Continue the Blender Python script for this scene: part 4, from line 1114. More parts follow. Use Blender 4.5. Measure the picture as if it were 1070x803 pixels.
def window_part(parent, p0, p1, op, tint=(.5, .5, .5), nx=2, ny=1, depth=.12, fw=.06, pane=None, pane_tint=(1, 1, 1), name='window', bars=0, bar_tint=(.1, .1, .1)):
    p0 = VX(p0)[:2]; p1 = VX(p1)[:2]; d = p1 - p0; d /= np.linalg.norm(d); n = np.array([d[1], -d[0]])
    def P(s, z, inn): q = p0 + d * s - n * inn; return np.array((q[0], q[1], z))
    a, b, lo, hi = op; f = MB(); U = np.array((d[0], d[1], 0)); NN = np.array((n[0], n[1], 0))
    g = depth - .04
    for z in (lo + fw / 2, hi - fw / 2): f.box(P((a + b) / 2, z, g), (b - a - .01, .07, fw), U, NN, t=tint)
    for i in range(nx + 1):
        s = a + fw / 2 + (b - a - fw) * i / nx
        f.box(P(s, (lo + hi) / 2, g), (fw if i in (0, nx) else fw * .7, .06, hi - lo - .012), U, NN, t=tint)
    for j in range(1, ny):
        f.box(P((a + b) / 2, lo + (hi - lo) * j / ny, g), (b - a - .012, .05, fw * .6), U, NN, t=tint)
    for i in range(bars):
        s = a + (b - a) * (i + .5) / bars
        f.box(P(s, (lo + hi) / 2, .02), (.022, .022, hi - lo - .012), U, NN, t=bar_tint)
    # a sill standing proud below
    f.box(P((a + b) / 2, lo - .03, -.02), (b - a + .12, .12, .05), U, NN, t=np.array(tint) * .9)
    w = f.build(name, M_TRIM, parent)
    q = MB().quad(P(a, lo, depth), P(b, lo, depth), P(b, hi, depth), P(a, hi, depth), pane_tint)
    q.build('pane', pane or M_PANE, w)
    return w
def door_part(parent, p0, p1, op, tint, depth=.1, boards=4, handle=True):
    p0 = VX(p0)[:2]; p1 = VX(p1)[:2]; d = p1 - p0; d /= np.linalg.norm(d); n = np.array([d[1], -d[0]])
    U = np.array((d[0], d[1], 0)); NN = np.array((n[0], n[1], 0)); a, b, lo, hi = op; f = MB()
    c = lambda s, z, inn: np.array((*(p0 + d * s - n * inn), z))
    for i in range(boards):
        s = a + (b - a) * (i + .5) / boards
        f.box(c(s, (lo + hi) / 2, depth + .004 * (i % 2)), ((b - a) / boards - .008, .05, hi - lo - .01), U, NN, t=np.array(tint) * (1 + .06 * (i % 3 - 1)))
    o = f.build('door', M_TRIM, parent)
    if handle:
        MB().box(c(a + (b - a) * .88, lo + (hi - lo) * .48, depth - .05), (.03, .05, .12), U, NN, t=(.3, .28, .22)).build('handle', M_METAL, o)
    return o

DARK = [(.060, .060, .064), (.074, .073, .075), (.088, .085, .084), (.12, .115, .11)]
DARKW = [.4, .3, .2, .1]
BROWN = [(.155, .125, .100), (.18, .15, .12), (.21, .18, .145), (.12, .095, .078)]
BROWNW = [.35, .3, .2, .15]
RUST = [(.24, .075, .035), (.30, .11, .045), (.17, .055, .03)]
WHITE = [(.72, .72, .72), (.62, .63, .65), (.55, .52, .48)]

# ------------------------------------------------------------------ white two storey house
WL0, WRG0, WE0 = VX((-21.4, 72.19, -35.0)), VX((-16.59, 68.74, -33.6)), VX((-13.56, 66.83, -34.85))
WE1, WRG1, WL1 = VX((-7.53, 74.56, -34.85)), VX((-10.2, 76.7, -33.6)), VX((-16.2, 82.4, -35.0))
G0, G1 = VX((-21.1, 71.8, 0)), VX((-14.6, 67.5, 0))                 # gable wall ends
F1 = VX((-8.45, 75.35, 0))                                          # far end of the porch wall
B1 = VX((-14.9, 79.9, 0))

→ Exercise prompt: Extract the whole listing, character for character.

→ Expected output:
Continue the Blender Python script for this scene: part 4, from line 1114. More parts follow. Use Blender 4.5. Measure the picture as if it were 1070x803 pixels.
def window_part(parent, p0, p1, op, tint=(.5, .5, .5), nx=2, ny=1, depth=.12, fw=.06, pane=None, pane_tint=(1, 1, 1), name='window', bars=0, bar_tint=(.1, .1, .1)):
    p0 = VX(p0)[:2]; p1 = VX(p1)[:2]; d = p1 - p0; d /= np.linalg.norm(d); n = np.array([d[1], -d[0]])
    def P(s, z, inn): q = p0 + d * s - n * inn; return np.array((q[0], q[1], z))
    a, b, lo, hi = op; f = MB(); U = np.array((d[0], d[1], 0)); NN = np.array((n[0], n[1], 0))
    g = depth - .04
    for z in (lo + fw / 2, hi - fw / 2): f.box(P((a + b) / 2, z, g), (b - a - .01, .07, fw), U, NN, t=tint)
    for i in range(nx + 1):
        s = a + fw / 2 + (b - a - fw) * i / nx
        f.box(P(s, (lo + hi) / 2, g), (fw if i in (0, nx) else fw * .7, .06, hi - lo - .012), U, NN, t=tint)
    for j in range(1, ny):
        f.box(P((a + b) / 2, lo + (hi - lo) * j / ny, g), (b - a - .012, .05, fw * .6), U, NN, t=tint)
    for i in range(bars):
        s = a + (b - a) * (i + .5) / bars
        f.box(P(s, (lo + hi) / 2, .02), (.022, .022, hi - lo - .012), U, NN, t=bar_tint)
    # a sill standing proud below
    f.box(P((a + b) / 2, lo - .03, -.02), (b - a + .12, .12, .05), U, NN, t=np.array(tint) * .9)
    w = f.build(name, M_TRIM, parent)
    q = MB().quad(P(a, lo, depth), P(b, lo, depth), P(b, hi, depth), P(a, hi, depth), pane_tint)
    q.build('pane', pane or M_PANE, w)
    return w
def door_part(parent, p0, p1, op, tint, depth=.1, boards=4, handle=True):
    p0 = VX(p0)[:2]; p1 = VX(p1)[:2]; d = p1 - p0; d /= np.linalg.norm(d); n = np.array([d[1], -d[0]])
    U = np.array((d[0], d[1], 0)); NN = np.array((n[0], n[1], 0)); a, b, lo, hi = op; f = MB()
    c = lambda s, z, inn: np.array((*(p0 + d * s - n * inn), z))
    for i in range(boards):
        s = a + (b - a) * (i + .5) / boards
        f.box(c(s, (lo + hi) / 2, depth + .004 * (i % 2)), ((b - a) / boards - .008, .05, hi - lo - .01), U, NN, t=np.array(tint) * (1 + .06 * (i % 3 - 1)))
    o = f.build('door', M_TRIM, parent)
    if handle:
        MB().box(c(a + (b - a) * .88, lo + (hi - lo) * .48, depth - .05), (.03, .05, .12), U, NN, t=(.3, .28, .22)).build('handle', M_METAL, o)
    return o

DARK = [(.060, .060, .064), (.074, .073, .075), (.088, .085, .084), (.12, .115, .11)]
DARKW = [.4, .3, .2, .1]
BROWN = [(.155, .125, .100), (.18, .15, .12), (.21, .18, .145), (.12, .095, .078)]
BROWNW = [.35, .3, .2, .15]
RUST = [(.24, .075, .035), (.30, .11, .045), (.17, .055, .03)]
WHITE = [(.72, .72, .72), (.62, .63, .65), (.55, .52, .48)]

# ------------------------------------------------------------------ white two storey house
WL0, WRG0, WE0 = VX((-21.4, 72.19, -35.0)), VX((-16.59, 68.74, -33.6)), VX((-13.56, 66.83, -34.85))
WE1, WRG1, WL1 = VX((-7.53, 74.56, -34.85)), VX((-10.2, 76.7, -33.6)), VX((-16.2, 82.4, -35.0))
G0, G1 = VX((-21.1, 71.8, 0)), VX((-14.6, 67.5, 0))                 # gable wall ends
F1 = VX((-8.45, 75.35, 0))                                          # far end of the porch wall
B1 = VX((-14.9, 79.9, 0))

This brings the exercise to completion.